東京の朝鮮学校を支援する都民集会、権利守るため共闘を
2012年11月24日 13:37 民族教育幅広い団体、労組が集い
東京の朝鮮学校を支援する都民集会が23日、東京の日本教育会館で行われ、朝鮮学校生徒、教員、学父母など同胞と、市民団体、労働組合の関係者、議員、日本学校教諭など日本市民ら約700人が参加した。日本の大学教授、国会議員、都と各区の議員、東京の市民団体、労働団体など64の個人と団体(連合体含む)の呼びかけで行われた集会では、朝鮮学校への「高校無償化」適用、補助金支給を求め、団体や世代を越えて連帯してたたかうことが確認された。
「日本社会のあり方が問われている」
集会では、日本退職教職員協議会の西澤清事務局長のあいさつに続いて、田中宏・一橋大学名誉教授が「朝鮮学校支援の必要性と差別の構造-歴史の逆行は許されない-」という題目で基調報告を行った。
日本政府の一貫した差別政策のなか、美濃部都政下での朝鮮大学校認可(1968年)など、在日朝鮮人と日本市民の連帯した力で権利を一つひとつ勝ち取ってきた民族教育の歴史が権利の側面から語られた。
続いて、朝高生と朝高卒業生、保護者の代表らが発言した。
東京朝鮮中高級学校高級部3年の金志弘さんは、「私は12年間、朝鮮人として朝鮮学校で民族の言葉や文化を学んできたことを誇りに思っている。しかし、日本政府は政治問題、外交問題として扱い、私たちの声を無視し続けている。問題が解決されないまま、先輩たちが卒業したことが本当に悔しい。後輩たちに、これ以上悔しい思いをさせたくない。必ず、私たちの代で『無償化』問題を解決したい。最後まで諦めずにたたかう」と述べた。会場からは温かい拍手が送られた。
同校保護者は、在日同胞が民族教育の諸権利を獲得してこられたのは日本市民の支援があったからだと強調。集会参加者が朝鮮学校に対する差別の問題を伝えることで、「高校無償化」適用と補助金支給を求める運動を大衆運動に広げようと呼びかけた。
また、東京都地方公務員関係労働組合協議会、東京都公立学校教職員組合、部落解放同盟東京都連合会、東京都退職者協議会、日朝友好促進東京都議会議員連盟、東京・平壌虹の架け橋、高校無償化からの朝鮮学校排除に反対する連絡会の各代表らが発言し、連帯と共闘を誓った。
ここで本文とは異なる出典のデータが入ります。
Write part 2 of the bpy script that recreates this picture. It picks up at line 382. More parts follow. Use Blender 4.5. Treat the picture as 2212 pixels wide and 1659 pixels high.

部落解放同盟東京都連合会の近藤登志一書記長は、「朝鮮学校排除は不当な民族差別だ。差別とは、社会から排除され、在日朝鮮人が社会にいなかったように扱われる危険なものだ。『無償化』や補助金の問題では、日本の人権水準、日本社会のあり方が問われている」と指摘した。
東京都退職者協議会の斎藤親仁事務局長は、「日本は、過去に朝鮮人や中国人を思いのままに連れてきて、苦しい労働に従事させ蔑視した。文化や技術を学んだ国々に、日本政府は何たることをしてきたのか。本当の意味で反省していないから差別しているのだ」と指摘。「老壮青と少年まで連帯してたたかおう」と呼びかけた。
朝鮮学校を支援する南朝鮮の市民団体「モンダンヨンピル」共同代表らのビデオレター上映に続き、東京朝鮮中高級学校舞踊部、声楽部の公演が披露された。
「民族の心刻む言葉と文字を学び/わが祖国、わが大地の大切さを学ぶ/ウリハッキョは、私たちの故郷なのだ・・・」
チマ・チョゴリを着て朝鮮の歌を歌い、民族舞踊を舞う朝高生に大きな拍手が送られた。
朝高生は、「ハラボジ、ハルモニたちが建て、アボジ、オモニたちが支えてきたウリハッキョは、自分のルーツを知る唯一の学校だ。私たちは最後までたたかう。みなさんも共にたたかおう」呼びかけた。
集会では、今後の行動計画として、▼「高校無償化」適用、補助金支給を求めて文部科学省と東京都に要請を行うこと、▼各地域、学校で行われている地域交流会を通じて情報を共有し、「コリアンデー」(仮称)を設定すること、▼朝鮮学校を支援する基金の設立を検討し、都民の力を結集し、朝鮮学校を支えることなどが示された。
最後に、「高校無償化」適用、補助金支給を実現させ、「差別のない社会、人が人を尊重する社会を作る」ことなどが盛り込まれた決議が採択された。